A girl headed to Lakeview questioned the route I was taking, remaining dubious in the face of a detailed and logical explanation. Being second-guessed doesn't do much for anyone's disposition, so a tense silence followed. "Look at all this fog," she said, voice filled with wonder as she, too, looked out the window to where the lake should have been. The bad feelings dissipated into awe. The car ahead of us felt with its front wheels for the proper lane, as with a blind man's cane, slowing then speeding, trying in vain to approximate a steady clip. She asked how I liked driving in this, and I answered that "like" and "drive" don't often meet in the same sentence no matter what the condition of the road. We parted as friends.
Landmarks left no trace. Navy Pier was swallowed whole. I had the less-than-charitable thought that it might not be spit back up once this pea soup lifted, but the famous ferris wheel finally came back into view. No skyline, no grid, only gaseous drifts revealing the nearest corners of buildings with no apparent tops or sides; this Monday was made strange by myopia.
A man teetered into my path, white captain's cap perched slightly askew atop his head. He hurried his lady in before following her aboard.

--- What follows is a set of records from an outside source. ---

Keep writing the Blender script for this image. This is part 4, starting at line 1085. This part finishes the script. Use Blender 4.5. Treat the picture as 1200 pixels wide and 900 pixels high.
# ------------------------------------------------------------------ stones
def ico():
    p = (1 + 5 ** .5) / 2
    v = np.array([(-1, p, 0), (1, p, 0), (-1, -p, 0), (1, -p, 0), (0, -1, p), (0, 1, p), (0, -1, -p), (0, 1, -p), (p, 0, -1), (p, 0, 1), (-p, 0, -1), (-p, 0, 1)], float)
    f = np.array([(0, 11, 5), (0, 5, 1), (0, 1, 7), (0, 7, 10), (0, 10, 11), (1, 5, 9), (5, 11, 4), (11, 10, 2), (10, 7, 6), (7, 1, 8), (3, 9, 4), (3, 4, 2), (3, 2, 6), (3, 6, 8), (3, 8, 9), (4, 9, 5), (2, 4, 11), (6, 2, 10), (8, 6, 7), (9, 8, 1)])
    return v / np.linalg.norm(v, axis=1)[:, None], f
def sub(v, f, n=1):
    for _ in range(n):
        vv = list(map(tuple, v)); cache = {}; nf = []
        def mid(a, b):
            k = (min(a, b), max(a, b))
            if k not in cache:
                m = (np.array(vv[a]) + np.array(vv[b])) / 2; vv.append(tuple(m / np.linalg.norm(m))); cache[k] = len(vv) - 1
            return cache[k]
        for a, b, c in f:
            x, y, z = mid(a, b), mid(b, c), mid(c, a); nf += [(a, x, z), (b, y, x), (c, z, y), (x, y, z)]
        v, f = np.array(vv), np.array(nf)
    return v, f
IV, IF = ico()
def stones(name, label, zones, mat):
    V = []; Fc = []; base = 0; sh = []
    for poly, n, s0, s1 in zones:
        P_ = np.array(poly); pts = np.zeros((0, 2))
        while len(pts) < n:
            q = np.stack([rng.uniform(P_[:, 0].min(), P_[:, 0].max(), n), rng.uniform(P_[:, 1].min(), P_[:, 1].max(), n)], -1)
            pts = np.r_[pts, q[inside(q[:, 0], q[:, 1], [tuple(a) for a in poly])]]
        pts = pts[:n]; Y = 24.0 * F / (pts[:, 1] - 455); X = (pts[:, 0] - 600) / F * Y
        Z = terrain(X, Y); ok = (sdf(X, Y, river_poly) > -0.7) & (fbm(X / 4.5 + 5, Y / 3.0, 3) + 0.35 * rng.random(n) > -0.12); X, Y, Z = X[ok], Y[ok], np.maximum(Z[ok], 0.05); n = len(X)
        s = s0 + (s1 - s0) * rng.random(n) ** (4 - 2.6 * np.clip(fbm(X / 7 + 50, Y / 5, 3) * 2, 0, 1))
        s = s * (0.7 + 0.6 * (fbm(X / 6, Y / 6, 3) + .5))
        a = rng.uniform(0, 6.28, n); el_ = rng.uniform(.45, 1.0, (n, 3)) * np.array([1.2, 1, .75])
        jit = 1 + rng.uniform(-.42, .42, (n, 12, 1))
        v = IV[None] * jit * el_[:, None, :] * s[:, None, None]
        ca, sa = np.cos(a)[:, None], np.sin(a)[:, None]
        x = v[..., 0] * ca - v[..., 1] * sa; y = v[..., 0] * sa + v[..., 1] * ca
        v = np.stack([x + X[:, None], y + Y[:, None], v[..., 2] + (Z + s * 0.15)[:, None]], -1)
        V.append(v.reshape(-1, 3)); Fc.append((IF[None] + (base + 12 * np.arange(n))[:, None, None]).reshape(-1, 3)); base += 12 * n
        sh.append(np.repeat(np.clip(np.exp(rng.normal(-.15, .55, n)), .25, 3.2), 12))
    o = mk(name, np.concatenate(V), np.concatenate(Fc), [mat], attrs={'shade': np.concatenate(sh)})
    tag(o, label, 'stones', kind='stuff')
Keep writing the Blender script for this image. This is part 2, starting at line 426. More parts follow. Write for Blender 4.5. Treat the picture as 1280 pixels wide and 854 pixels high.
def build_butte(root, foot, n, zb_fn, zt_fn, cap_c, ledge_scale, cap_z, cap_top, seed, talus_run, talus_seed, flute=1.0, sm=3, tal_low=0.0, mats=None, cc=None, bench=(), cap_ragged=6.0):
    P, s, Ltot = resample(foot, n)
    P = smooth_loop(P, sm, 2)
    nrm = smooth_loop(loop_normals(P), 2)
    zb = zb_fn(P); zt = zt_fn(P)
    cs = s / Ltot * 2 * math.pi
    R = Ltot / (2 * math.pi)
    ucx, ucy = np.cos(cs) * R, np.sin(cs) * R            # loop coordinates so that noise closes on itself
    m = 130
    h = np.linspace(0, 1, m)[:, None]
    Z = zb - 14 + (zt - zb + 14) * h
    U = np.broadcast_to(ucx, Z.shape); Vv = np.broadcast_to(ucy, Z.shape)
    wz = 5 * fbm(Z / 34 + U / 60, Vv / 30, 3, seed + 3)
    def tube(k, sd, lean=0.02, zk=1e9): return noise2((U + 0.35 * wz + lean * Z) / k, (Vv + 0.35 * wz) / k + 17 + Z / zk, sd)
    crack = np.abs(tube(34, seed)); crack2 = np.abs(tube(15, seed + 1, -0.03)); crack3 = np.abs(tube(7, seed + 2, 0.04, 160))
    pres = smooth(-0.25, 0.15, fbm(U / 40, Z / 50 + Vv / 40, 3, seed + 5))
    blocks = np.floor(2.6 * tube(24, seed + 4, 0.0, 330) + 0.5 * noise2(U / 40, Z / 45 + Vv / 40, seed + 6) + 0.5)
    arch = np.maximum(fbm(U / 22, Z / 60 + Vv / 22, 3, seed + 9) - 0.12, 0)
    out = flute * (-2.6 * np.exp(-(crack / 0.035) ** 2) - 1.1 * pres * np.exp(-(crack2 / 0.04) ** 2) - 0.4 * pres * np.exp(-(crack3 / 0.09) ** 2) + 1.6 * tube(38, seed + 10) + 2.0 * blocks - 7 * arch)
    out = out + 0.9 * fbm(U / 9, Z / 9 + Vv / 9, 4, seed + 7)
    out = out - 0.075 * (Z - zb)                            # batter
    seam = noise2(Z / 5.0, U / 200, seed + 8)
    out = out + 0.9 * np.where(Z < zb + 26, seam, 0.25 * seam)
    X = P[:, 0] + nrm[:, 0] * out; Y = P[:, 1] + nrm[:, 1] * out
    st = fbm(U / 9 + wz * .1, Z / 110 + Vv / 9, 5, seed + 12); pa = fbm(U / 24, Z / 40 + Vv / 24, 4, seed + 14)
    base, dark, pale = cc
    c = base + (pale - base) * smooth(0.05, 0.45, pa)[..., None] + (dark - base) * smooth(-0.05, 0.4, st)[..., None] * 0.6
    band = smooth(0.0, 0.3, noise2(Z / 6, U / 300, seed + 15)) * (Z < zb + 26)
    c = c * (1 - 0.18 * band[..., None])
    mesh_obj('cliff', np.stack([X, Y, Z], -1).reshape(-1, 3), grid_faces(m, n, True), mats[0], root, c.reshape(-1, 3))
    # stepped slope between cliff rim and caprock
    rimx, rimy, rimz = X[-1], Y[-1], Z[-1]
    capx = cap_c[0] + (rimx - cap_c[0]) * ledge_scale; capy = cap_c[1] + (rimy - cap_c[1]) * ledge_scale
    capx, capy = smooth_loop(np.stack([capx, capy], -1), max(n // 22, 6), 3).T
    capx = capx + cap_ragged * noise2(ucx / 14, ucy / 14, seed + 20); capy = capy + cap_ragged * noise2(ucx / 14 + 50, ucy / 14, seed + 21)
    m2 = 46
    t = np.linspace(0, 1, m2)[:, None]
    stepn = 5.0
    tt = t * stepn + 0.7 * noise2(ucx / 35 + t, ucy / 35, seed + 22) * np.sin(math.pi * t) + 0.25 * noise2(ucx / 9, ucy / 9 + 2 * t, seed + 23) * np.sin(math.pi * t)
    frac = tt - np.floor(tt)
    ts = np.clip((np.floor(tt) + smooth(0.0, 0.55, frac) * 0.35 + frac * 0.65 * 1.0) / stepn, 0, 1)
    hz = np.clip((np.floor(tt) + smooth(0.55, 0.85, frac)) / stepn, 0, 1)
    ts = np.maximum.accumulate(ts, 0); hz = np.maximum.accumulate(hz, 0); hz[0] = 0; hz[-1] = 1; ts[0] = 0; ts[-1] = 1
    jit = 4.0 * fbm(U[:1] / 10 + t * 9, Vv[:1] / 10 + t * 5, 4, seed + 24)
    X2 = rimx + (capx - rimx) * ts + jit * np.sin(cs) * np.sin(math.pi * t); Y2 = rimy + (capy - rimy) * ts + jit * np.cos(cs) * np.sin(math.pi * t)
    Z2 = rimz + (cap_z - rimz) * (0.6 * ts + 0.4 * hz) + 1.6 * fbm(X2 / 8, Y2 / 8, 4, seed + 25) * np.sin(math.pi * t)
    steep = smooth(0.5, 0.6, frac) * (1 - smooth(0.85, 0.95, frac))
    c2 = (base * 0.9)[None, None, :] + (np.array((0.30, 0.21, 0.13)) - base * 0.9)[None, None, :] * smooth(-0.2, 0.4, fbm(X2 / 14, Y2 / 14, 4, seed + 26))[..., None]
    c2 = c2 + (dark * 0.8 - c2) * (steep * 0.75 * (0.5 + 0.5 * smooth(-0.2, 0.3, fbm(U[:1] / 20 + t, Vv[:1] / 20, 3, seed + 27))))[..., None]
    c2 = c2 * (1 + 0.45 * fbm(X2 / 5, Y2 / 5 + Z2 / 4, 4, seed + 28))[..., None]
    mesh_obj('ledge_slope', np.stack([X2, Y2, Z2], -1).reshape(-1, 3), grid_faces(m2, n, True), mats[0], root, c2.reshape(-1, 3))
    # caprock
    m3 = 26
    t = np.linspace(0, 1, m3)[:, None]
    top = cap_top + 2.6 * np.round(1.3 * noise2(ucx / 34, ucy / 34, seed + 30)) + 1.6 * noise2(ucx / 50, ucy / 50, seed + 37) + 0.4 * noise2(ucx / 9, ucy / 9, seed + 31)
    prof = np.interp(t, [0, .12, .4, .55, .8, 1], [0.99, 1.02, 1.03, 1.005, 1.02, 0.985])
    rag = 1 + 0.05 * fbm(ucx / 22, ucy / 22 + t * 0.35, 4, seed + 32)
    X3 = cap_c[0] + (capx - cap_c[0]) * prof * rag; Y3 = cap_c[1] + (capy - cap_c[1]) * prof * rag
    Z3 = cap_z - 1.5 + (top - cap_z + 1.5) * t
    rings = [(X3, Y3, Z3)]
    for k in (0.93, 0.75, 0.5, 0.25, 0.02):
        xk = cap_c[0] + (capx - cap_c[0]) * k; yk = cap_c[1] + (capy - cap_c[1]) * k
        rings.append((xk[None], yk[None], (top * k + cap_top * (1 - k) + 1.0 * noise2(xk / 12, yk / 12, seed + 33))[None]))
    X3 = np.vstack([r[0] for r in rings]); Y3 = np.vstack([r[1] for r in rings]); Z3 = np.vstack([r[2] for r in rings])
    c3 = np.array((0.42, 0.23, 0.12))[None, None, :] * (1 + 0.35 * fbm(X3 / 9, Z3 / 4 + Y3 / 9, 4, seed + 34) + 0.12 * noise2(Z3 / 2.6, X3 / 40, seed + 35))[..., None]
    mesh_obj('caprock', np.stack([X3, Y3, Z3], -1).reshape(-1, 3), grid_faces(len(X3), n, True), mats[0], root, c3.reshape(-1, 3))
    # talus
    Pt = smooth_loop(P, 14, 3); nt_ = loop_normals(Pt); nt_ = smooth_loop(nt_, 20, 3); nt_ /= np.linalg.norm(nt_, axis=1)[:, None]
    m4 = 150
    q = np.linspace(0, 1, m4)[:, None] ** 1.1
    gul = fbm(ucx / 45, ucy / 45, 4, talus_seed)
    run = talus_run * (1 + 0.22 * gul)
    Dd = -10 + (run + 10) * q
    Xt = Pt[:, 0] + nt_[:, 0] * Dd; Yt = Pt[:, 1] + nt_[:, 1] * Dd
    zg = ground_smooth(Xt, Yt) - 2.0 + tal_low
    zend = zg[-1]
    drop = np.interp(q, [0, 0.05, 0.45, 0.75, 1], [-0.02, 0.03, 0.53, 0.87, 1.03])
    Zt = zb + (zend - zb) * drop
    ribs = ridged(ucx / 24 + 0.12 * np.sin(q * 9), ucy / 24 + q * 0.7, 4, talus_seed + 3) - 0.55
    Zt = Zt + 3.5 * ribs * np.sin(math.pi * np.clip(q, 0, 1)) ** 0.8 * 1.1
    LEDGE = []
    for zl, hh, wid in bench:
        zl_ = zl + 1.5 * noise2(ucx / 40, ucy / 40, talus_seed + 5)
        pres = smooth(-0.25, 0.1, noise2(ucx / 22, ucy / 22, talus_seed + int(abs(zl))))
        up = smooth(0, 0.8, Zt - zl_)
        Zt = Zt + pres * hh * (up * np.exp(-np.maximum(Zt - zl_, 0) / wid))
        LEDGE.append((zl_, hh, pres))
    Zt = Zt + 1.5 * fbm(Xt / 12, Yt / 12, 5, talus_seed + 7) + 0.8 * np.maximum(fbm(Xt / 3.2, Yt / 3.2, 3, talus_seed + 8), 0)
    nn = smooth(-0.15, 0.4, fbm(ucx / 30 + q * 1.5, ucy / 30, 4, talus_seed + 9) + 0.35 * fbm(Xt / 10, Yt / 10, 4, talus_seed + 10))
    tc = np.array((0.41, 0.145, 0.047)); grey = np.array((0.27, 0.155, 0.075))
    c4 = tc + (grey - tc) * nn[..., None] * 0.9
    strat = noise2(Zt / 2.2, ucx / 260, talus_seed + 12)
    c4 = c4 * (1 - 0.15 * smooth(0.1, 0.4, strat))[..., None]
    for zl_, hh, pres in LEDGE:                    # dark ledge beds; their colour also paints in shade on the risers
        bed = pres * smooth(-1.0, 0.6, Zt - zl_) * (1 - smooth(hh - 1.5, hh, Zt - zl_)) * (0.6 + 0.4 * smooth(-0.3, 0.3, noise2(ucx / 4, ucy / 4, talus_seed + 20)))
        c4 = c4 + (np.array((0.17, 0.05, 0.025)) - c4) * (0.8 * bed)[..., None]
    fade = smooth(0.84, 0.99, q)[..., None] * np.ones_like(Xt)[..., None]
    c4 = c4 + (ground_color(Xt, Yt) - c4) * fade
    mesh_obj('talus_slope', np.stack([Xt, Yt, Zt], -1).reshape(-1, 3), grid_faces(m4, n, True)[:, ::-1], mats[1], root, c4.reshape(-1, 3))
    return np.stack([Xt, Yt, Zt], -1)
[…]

If their vessel had run aground, it wasn't due to any atmospheric conditions; their haze was of a more mundane variety. They took no notice of much beyond the private joke that kept them in stitches through the journey home. Then finding my recompense became its own kind of odyssey, as the captain groped in remote and obscure pockets. The fog outside matched the fog they'd plumbed in the depths of a bottle. The city will crystallize once more, but will they?